Segundo a diretriz adotada pelo E. Tribunal Superior do Trabalho, ao pagamento de honorários periciais e de advogado estarão sujeitos os autores de reclamações ajuizadas após a vigência da lei 13.467/17. Quanto às custas processuais permito-me registrar que a CLT, desde o texto original, adotou, como princípio, pagamento “quando houver acordo ou condenação, sobre o respectivo valor” (artigo 789, I). O benefício da justiça gratuita seria devido “àqueles que perceberem salário igual ou inferior ao dobro do mínimo legal, ou declararem, sob as penas da lei, que não estão em condições de pagar as custas do processo sem prejuízo do sustento próprio ou de sua família” (artigo 790, § 3º).
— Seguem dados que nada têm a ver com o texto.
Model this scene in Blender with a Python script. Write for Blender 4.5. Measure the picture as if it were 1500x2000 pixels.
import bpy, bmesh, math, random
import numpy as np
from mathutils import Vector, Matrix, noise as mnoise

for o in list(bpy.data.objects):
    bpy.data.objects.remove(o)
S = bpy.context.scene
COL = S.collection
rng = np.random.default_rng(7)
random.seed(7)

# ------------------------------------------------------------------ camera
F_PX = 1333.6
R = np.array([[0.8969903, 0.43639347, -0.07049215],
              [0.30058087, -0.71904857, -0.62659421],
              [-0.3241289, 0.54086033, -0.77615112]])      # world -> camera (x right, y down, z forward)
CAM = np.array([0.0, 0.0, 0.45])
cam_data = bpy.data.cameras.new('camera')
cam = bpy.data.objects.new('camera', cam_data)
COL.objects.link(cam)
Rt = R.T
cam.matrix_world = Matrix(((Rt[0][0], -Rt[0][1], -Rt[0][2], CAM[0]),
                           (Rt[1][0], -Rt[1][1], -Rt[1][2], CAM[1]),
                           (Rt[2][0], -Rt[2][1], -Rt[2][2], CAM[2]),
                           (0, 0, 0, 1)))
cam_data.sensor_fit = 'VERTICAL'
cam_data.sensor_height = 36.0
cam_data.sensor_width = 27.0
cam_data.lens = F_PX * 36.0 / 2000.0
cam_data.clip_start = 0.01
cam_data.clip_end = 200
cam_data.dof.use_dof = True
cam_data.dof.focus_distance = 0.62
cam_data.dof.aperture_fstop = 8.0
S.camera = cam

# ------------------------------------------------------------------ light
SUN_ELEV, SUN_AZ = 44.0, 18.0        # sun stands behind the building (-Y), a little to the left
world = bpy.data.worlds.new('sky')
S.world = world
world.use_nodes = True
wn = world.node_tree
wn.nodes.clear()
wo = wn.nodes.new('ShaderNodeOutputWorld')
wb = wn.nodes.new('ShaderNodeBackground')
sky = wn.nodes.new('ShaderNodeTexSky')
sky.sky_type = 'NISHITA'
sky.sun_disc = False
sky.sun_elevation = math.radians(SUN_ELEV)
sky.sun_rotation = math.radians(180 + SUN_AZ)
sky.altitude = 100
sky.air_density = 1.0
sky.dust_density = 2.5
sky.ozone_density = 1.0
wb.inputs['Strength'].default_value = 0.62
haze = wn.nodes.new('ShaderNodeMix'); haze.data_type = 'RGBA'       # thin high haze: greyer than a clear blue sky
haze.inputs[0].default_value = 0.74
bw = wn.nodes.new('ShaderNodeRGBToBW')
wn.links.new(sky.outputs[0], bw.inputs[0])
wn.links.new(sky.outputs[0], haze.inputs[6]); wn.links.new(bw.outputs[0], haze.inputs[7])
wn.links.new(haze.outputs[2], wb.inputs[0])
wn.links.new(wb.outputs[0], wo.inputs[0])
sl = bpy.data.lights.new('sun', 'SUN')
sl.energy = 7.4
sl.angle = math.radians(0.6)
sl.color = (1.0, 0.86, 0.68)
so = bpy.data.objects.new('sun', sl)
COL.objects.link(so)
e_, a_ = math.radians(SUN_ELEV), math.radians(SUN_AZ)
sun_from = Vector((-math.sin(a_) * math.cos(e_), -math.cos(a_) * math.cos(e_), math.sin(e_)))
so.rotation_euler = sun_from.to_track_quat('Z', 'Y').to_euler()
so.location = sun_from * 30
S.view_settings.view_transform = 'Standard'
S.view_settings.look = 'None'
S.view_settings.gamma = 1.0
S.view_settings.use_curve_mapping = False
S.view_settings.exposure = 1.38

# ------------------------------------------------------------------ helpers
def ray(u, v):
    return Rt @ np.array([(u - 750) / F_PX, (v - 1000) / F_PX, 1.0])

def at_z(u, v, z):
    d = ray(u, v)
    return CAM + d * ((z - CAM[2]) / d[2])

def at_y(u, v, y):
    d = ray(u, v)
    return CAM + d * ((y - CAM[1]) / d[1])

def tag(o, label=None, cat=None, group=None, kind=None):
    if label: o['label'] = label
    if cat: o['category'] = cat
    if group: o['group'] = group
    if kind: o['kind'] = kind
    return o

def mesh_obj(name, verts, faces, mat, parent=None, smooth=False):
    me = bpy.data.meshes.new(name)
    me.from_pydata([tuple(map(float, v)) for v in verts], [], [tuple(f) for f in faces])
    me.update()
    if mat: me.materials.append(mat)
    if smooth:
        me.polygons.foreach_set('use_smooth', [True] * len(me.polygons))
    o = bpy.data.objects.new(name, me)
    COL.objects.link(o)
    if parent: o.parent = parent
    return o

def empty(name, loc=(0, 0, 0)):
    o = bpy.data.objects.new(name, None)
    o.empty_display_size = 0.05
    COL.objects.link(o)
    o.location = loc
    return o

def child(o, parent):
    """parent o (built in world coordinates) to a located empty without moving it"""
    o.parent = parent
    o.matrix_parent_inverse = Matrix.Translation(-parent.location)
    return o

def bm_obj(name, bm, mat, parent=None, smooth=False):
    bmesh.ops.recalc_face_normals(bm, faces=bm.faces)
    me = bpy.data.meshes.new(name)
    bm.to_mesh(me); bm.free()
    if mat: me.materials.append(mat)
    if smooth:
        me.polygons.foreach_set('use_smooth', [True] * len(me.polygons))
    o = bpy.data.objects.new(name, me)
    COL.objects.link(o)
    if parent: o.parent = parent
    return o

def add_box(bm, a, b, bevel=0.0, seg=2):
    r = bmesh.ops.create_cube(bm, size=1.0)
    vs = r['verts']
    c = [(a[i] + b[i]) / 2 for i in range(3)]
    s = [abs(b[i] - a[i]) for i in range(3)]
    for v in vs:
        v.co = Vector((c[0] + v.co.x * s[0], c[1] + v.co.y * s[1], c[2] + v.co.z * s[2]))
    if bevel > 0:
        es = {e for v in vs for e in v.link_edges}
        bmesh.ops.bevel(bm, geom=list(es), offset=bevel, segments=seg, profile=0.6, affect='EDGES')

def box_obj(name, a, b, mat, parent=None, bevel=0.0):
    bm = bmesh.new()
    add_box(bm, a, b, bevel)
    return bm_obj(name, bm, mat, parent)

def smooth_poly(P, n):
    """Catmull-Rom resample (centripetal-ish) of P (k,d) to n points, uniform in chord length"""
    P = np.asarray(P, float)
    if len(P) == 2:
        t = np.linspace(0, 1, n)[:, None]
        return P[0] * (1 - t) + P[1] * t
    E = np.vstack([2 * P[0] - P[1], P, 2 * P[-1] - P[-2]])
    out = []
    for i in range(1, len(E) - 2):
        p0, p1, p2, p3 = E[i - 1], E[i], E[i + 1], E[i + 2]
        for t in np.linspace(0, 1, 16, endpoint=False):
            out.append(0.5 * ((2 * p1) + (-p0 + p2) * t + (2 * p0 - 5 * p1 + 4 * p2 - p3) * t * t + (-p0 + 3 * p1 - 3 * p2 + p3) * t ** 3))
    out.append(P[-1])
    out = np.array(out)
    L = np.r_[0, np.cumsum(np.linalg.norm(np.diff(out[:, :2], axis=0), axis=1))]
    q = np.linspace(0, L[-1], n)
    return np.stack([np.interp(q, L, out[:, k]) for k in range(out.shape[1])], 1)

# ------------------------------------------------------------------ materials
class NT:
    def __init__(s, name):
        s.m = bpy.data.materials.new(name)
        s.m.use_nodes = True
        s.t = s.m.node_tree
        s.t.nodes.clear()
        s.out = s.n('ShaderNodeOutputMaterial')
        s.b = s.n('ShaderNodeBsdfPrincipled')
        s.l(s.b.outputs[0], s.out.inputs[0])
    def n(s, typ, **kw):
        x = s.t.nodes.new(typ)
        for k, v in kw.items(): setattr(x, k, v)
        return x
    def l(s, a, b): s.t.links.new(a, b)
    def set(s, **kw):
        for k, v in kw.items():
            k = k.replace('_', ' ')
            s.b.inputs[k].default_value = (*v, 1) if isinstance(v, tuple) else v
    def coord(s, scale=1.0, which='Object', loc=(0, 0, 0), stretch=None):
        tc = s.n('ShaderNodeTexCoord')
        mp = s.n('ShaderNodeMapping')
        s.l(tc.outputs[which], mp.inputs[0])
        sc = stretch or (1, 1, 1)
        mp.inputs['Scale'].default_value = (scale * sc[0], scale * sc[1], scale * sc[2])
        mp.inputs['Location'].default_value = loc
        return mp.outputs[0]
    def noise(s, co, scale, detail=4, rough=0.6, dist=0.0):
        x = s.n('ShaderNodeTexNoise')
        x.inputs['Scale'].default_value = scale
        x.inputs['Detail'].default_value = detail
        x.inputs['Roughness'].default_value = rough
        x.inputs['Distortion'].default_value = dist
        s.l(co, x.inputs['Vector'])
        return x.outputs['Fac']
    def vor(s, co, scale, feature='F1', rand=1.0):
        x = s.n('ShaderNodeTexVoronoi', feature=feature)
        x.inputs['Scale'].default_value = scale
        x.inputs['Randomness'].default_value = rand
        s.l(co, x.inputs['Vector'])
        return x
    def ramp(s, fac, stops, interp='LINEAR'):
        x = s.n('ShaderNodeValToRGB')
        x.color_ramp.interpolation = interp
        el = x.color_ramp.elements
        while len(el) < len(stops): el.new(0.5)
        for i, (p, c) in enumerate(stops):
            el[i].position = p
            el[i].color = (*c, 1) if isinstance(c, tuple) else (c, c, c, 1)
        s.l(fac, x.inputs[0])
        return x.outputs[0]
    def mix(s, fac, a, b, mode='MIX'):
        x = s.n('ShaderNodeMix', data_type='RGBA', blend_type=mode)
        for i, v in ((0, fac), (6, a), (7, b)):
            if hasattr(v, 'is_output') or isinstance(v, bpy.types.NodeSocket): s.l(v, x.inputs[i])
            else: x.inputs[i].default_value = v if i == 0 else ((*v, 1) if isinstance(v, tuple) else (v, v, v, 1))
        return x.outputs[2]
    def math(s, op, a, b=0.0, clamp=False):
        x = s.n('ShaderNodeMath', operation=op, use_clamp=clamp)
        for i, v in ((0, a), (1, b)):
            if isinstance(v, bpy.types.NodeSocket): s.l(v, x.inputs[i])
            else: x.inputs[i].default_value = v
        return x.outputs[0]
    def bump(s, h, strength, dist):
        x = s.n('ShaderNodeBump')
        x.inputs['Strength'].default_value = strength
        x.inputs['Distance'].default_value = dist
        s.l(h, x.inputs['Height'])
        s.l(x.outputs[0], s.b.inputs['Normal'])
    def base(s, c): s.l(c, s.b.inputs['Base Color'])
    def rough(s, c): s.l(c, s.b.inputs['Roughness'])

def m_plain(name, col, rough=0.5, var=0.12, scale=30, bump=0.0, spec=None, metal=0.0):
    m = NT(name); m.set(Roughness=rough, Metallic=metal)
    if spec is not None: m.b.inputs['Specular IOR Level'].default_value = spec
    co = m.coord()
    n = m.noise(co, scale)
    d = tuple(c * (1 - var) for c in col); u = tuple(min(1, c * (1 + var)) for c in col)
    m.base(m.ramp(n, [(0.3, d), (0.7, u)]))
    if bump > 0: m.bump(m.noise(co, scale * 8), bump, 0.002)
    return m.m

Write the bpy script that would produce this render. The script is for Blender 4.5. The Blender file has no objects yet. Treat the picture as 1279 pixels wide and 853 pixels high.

A lei 13.467/17 restringiu o referido benefício “aqueles que perceberem salário igual ou inferior a 40% (quarenta por cento) do limite máximo dos benefícios do Regime Geral da Previdência Social” (40% de R$ 5.645,80=R$ 2.258,32). Oferece-o, também, “à parte que comprovar insuficiência de recursos para o pagamento das custas do processo (NR)” (artigo 790, §§ 3º e 4º).
Neste terreno é necessário lembrar que a Constituição determina que “O Estado prestará assistência jurídica integral e gratuita aos que comprovarem insuficiência de recursos” (artigo 5º, LXXIV). A garantia constitucional não encontra barreira de natureza salarial, fixada por lei ordinária. Poderá, portanto, vir a ser invocada por alguém que receba acima do teto legal.
Estou certo de que alguns anos passar-se-ão até que a reforma trabalhista tenha a jurisprudência cristalizada, sobretudo em questões revestidas de caráter polêmico.